Talks on election law stumble; row risks fresh political crisis

Pro-Hezbollah media outlets have circulated reports hinting at the possibility of the withdrawal of ministers loyal to Hezbollah and Berri’s Amal Movement from the Cabinet if Parliament’s mandate expires before an agreement over a new election law is reached

17 May 2017 | 19:00

Source: Annahar

  • Source: Annahar
  • Last update: 17 May 2017 | 19:00

President Michel Aoun takes the oath office after being elected head of state.

BEIRUT: Negotiations over the adoption of a new parliamentary electoral system have stumbled, threating to plunge Lebanon into a fresh political crisis if no breakthrough is reached before the expiry of parliament’s mandate on June 20.

The latest round of negotiations hit a dead end after Speaker Nabih Berri’s proposal was met with opposition from President Michel Aoun’s Free Patriotic Movement. Berri suggested the adoption a parliamentary election law based on proportional representation in six districts as well as the establishment of a senate where each sect elects its own representatives.

FPM President and Foreign Minister Gebran Bassil, Aoun’s son-in-law, has clashed with Berri over the proposed number of parliamentary electoral districts and the specifics of preferential voting as well as the prerogatives of the senate and the sect of its president.

Berri, who had initially scheduled a parliament meeting for May 15 to extend the legislature term, had to adjourn it to May 29 because the meeting was expected to fall short of the quorum. Prime Minister Saad Hariri had reportedly informed Berri that the Future Movement Parliamentary bloc would boycott the session in solidarity with President Michel Aoun who staunchly opposes the extension of Parliament’s mandate.

If parliament fails to meet before May 31 when the ordinary session ends, the meeting of the legislature would require the approval of president and the prime minister who will have to sign a decree authorizing an extraordinary legislative session.
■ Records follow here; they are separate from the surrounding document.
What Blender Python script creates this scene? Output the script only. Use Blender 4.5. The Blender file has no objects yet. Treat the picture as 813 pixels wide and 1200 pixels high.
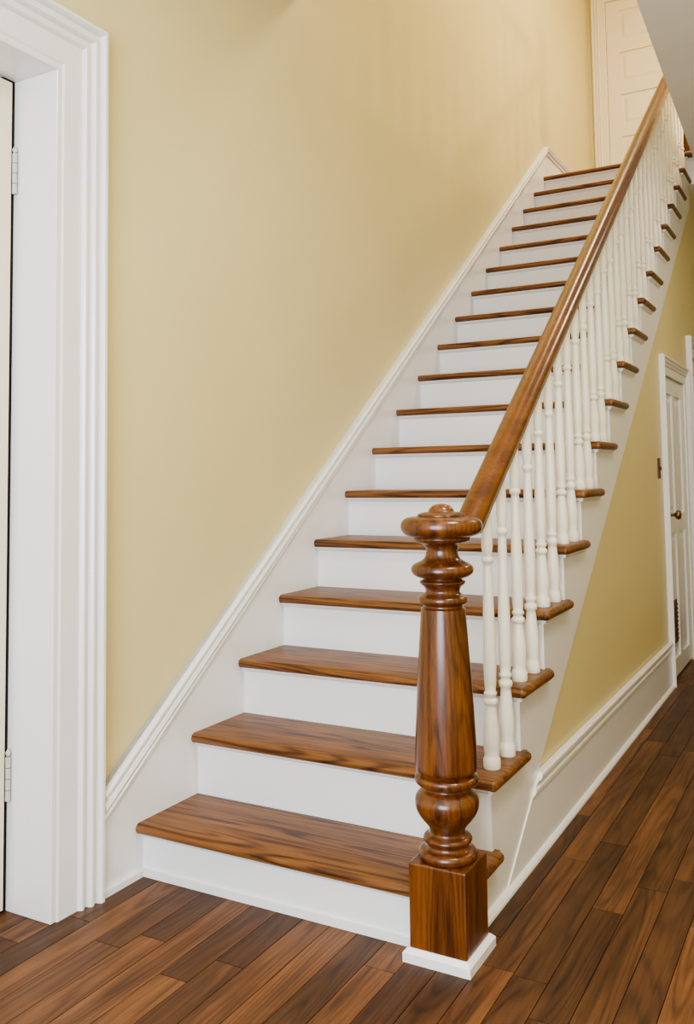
import bpy, bmesh, math, random
from mathutils import Vector, Matrix
random.seed(7)
S = bpy.context.scene
S.view_settings.look = 'AgX - Medium High Contrast'

# ------------------------------------------------------------------ materials
def nt(name):
    m = bpy.data.materials.new(name); m.use_nodes = True
    n = m.node_tree.nodes; l = m.node_tree.links
    return m, n, l, n["Principled BSDF"]

def paint(name, col, rough=.5, bump=.02, bscale=60, var=.04, coat=0):
    m, n, l, b = nt(name)
    tc = n.new("ShaderNodeTexCoord")
    no = n.new("ShaderNodeTexNoise"); no.inputs["Scale"].default_value = 1.3; no.inputs["Detail"].default_value = 3
    l.new(tc.outputs["Object"], no.inputs["Vector"])
    r = n.new("ShaderNodeValToRGB")
    r.color_ramp.elements[0].position = .3; r.color_ramp.elements[1].position = .7
    r.color_ramp.elements[0].color = (*[c*(1-var) for c in col], 1)
    r.color_ramp.elements[1].color = (*[min(1, c*(1+var)) for c in col], 1)
    l.new(no.outputs["Fac"], r.inputs["Fac"]); l.new(r.outputs["Color"], b.inputs["Base Color"])
    n2 = n.new("ShaderNodeTexNoise"); n2.inputs["Scale"].default_value = bscale; n2.inputs["Detail"].default_value = 4
    l.new(tc.outputs["Object"], n2.inputs["Vector"])
    bp = n.new("ShaderNodeBump"); bp.inputs["Strength"].default_value = bump*5; bp.inputs["Distance"].default_value = .002
    l.new(n2.outputs["Fac"], bp.inputs["Height"]); l.new(bp.outputs["Normal"], b.inputs["Normal"])
    b.inputs["Roughness"].default_value = rough
    b.inputs["Coat Weight"].default_value = coat; b.inputs["Coat Roughness"].default_value = .15
    return m

def wood(name, dark, mid, light, axis=0, rough=.3, coat=.4, scale=1.0, attr=None, strength=1.0, lines=.5, tone=(.6, 1.4), spec=.5, fine=1.0, broad=.6):
    """grain running along axis"""
    m, n, l, b = nt(name)
    tc = n.new("ShaderNodeTexCoord")
    vec = tc.outputs["Object"]
    if attr:
        at = n.new("ShaderNodeAttribute"); at.attribute_name = attr
        mul = n.new("ShaderNodeVectorMath"); mul.operation = 'SCALE'; mul.inputs["Scale"].default_value = 9.0
        l.new(at.outputs["Color"], mul.inputs[0])
        ad = n.new("ShaderNodeVectorMath"); ad.operation = 'ADD'
        l.new(vec, ad.inputs[0]); l.new(mul.outputs[0], ad.inputs[1]); vec = ad.outputs[0]
    def mapped(s_long, s_cross):
        mp = n.new("ShaderNodeMapping")
        sc = [s_cross*scale]*3; sc[axis] = s_long*scale
        mp.inputs["Scale"].default_value = sc
        l.new(vec, mp.inputs["Vector"]); return mp.outputs[0]
    def math_(op, a, b_=None, c=None):
        q = n.new("ShaderNodeMath"); q.operation = op
        for i, v in enumerate((a, b_, c)):
            if v is None: continue
            if isinstance(v, (int, float)): q.inputs[i].default_value = v
            else: l.new(v, q.inputs[i])
        return q.outputs[0]
    a = n.new("ShaderNodeTexNoise"); a.inputs["Scale"].default_value = 1; a.inputs["Detail"].default_value = 5
    a.inputs["Distortion"].default_value = .5
    l.new(mapped(1.3, 16*fine), a.inputs["Vector"])
    f = n.new("ShaderNodeTexNoise"); f.inputs["Scale"].default_value = 1; f.inputs["Detail"].default_value = 6
    f.inputs["Roughness"].default_value = .7
    l.new(mapped(7, 190), f.inputs["Vector"])
    g = n.new("ShaderNodeTexNoise"); g.inputs["Scale"].default_value = 1; g.inputs["Detail"].default_value = 1.0
    l.new(mapped(.9, 8*fine), g.inputs["Vector"])
    sn = math_('SINE', math_('MULTIPLY', g.outputs["Fac"], 75.0))
    sn = math_('POWER', math_('MULTIPLY_ADD', sn, .5, .5), 2.6)
    base = math_('ADD', math_('MULTIPLY', f.outputs["Fac"], .45*strength), math_('MULTIPLY', a.outputs["Fac"], broad))
    fac = math_('SUBTRACT', math_('ADD', base, lines*.06-(strength-1)*.22+(.6-broad)*.5), math_('MULTIPLY', sn, lines*.19))
    r = n.new("ShaderNodeValToRGB"); e = r.color_ramp.elements
    e[0].position = .36; e[0].color = (*dark, 1); e[1].position = .66; e[1].color = (*light, 1)
    k = e.new(.51); k.color = (*mid, 1)
    l.new(fac, r.inputs["Fac"])
    col = r.outputs["Color"]
    if attr:
        sep = n.new("ShaderNodeSeparateColor"); l.new(at.outputs["Color"], sep.inputs[0])
        mr = n.new("ShaderNodeMapRange"); mr.inputs["To Min"].default_value = tone[0]; mr.inputs["To Max"].default_value = tone[1]
        l.new(sep.outputs[0], mr.inputs["Value"])
        vm = n.new("ShaderNodeVectorMath"); vm.operation = 'SCALE'
        l.new(col, vm.inputs[0]); l.new(mr.outputs[0], vm.inputs["Scale"]); col = vm.outputs[0]
        wn = n.new("ShaderNodeTexNoise"); wn.inputs["Scale"].default_value = 2.2; wn.inputs["Detail"].default_value = 5
        l.new(tc.outputs["Object"], wn.inputs["Vector"])
        wr = n.new("ShaderNodeMapRange"); wr.inputs["From Min"].default_value = .35; wr.inputs["From Max"].default_value = .65
        wr.inputs["To Min"].default_value = .80; wr.inputs["To Max"].default_value = 1.15
        l.new(wn.outputs["Fac"], wr.inputs["Value"])
        v2 = n.new("ShaderNodeVectorMath"); v2.operation = 'SCALE'
        l.new(col, v2.inputs[0]); l.new(wr.outputs[0], v2.inputs["Scale"]); col = v2.outputs[0]
        rr = n.new("ShaderNodeMapRange"); rr.inputs["To Min"].default_value = rough+.1; rr.inputs["To Max"].default_value = rough-.08
        l.new(wn.outputs["Fac"], rr.inputs["Value"]); l.new(rr.outputs[0], b.inputs["Roughness"])
    l.new(col, b.inputs["Base Color"])
    bp = n.new("ShaderNodeBump"); bp.inputs["Strength"].default_value = .12; bp.inputs["Distance"].default_value = .002
    l.new(fac, bp.inputs["Height"]); l.new(bp.outputs["Normal"], b.inputs["Normal"])
    if not attr: b.inputs["Roughness"].default_value = rough
    b.inputs["Specular IOR Level"].default_value = spec
    b.inputs["Coat Weight"].default_value = coat; b.inputs["Coat Roughness"].default_value = .16
    return m

def plain(name, col, rough=.5, metal=0):
    m, n, l, b = nt(name)
    no = n.new("ShaderNodeTexNoise"); no.inputs["Scale"].default_value = 30
    r = n.new("ShaderNodeValToRGB")
    r.color_ramp.elements[0].color = (*[c*.85 for c in col], 1); r.color_ramp.elements[1].color = (*col, 1)
    l.new(no.outputs["Fac"], r.inputs["Fac"]); l.new(r.outputs["Color"], b.inputs["Base Color"])
    b.inputs["Roughness"].default_value = rough; b.inputs["Metallic"].default_value = metal
    return m

M_WALL = paint("yellow_wall_paint", (.690, .592, .305), .42, .03, 90, .03)
M_CEIL = paint("ceiling_paint", (.87, .865, .85), .7)
M_WHITE = paint("white_gloss_trim", (.80, .79, .785), .3, .012, 40, .015, .2)
M_CREAM = paint("cream_baluster_paint", (.84, .81, .72), .32, .01, 40, .01, .2)
M_DOOR = paint("cream_door_paint", (.78, .70, .54), .35, .01, 40, .02, .1)
M_TREAD = wood("oak_tread", (.048, .0150, .0040), (.150, .0560, .0150), (.235, .100, .0310), 0, .42, .12, 1.0, strength=1.3, lines=1.05, spec=.4, fine=1.7, broad=.4)
M_NEWEL = wood("varnished_newel_wood", (.032, .0078, .0016), (.102, .0290, .0052), (.180, .0600, .0125), 2, .29, .4, 1.0, strength=1.2, lines=.5, fine=1.5, broad=.6)
M_RAIL = wood("varnished_rail_wood", (.062, .0180, .0032), (.125, .0390, .0070), (.185, .064, .0135), 1, .29, .4, .9, strength=.95, lines=.3, fine=1.5, broad=.5)
M_FLOOR = wood("floor_planks", (.046, .0175, .0060), (.097, .0390, .0140), (.158, .0680, .0260), 1, .48, .0, .9, attr="tone", lines=.6, tone=(.60, 1.40), spec=.35, fine=1.6, broad=.5)
M_GAP = plain("floor_gap_and_door_shadow", (.008, .004, .002), .9)  # dark floor joints; also colours the shadow strip in the left door gap
M_BRASS = plain("aged_brass", (.25, .17, .08), .35, 1)
M_STEEL = plain("painted_hinge", (.55, .53, .50), .4, 0)
M_BROWN = plain("brown_plate", (.10, .05, .03), .5)

# ------------------------------------------------------------------ helpers
def obj(name, bm, mat, parent=None, smooth=False, bevel=0, autosmooth=None):
    bmesh.ops.recalc_face_normals(bm, faces=bm.faces)
    me = bpy.data.meshes.new(name); bm.to_mesh(me); bm.free()
    o = bpy.data.objects.new(name, me); S.collection.objects.link(o)
    for m in (mat if isinstance(mat, (list, tuple)) else [mat]): me.materials.append(m)
    if smooth:
        for p in me.polygons: p.use_smooth = True
    if autosmooth:
        me.set_sharp_from_angle(angle=math.radians(autosmooth))
    if bevel:
        b = o.modifiers.new("bevel", 'BEVEL'); b.width = bevel; b.segments = 2; b.limit_method = 'ANGLE'
    if parent: o.parent = parent
    return o

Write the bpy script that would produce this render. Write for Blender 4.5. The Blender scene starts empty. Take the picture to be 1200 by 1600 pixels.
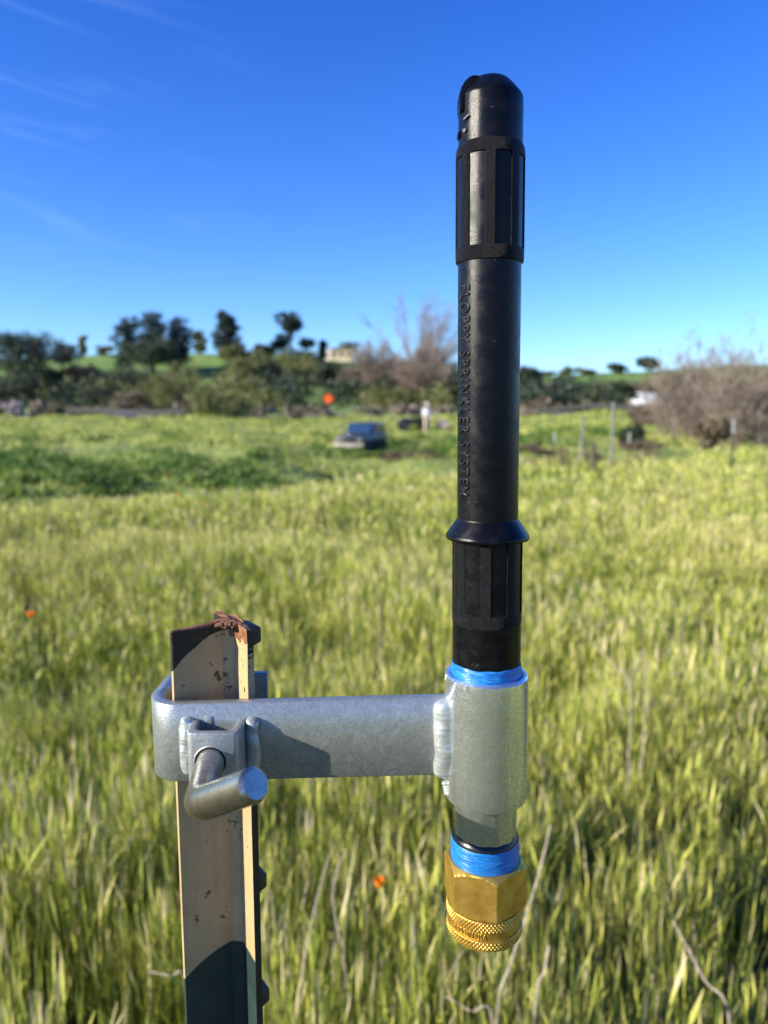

Aoun insists that the extension of Parliament’s term should be coupled with the ratification of a new parliamentary electoral system and should be limited to only a few months to prepare for polls based on a new law.

Berri, on the other hand, has warned of a vacuum in the legislative branch, where the post of speaker is reserved to a Shiite under Lebanon’s multi-confessional power sharing system. Both Berri and its ally Hezbollah have warned that a parliamentary vacuum would lead to paralyzis across all state institutions.

Pro-Hezbollah media outlets have circulated reports hinting at the possibility of the withdrawal of ministers loyal to Hezbollah and Berri’s Amal Movement from the Cabinet if Parliament’s mandate expires before an agreement over a new election law is reached.

Aoun, however, insists that the expiry of parliament’s term would require the Cabinet to hold parliamentary elections under the current law within a three-month period, a position endorsed Wednesday by Interior Minister Nouhad Mashnouq, a member of Hariri’s Future Movement.

The current law, which originally dates back to 1960, was amended and adopted in 2008 as part of a comprehensive deal struck in Doha. The Doha Accord ended an 18-month political feud that had exploded on May 7, 2008, into deadly sectarian fighting, between Shiite Hezbollah gunmen and Sunni pro-Future Movement supporters, threatening to plunge Lebanon into all-out chaos.

The government has already adjourned parliamentary elections twice, citing security concerns linked to the conflict in neighboring Syria. In 2013, lawmakers voted to extend parliament's term by 17 months and then voted again in 2014 to extend their tenure an additional two years and seven months.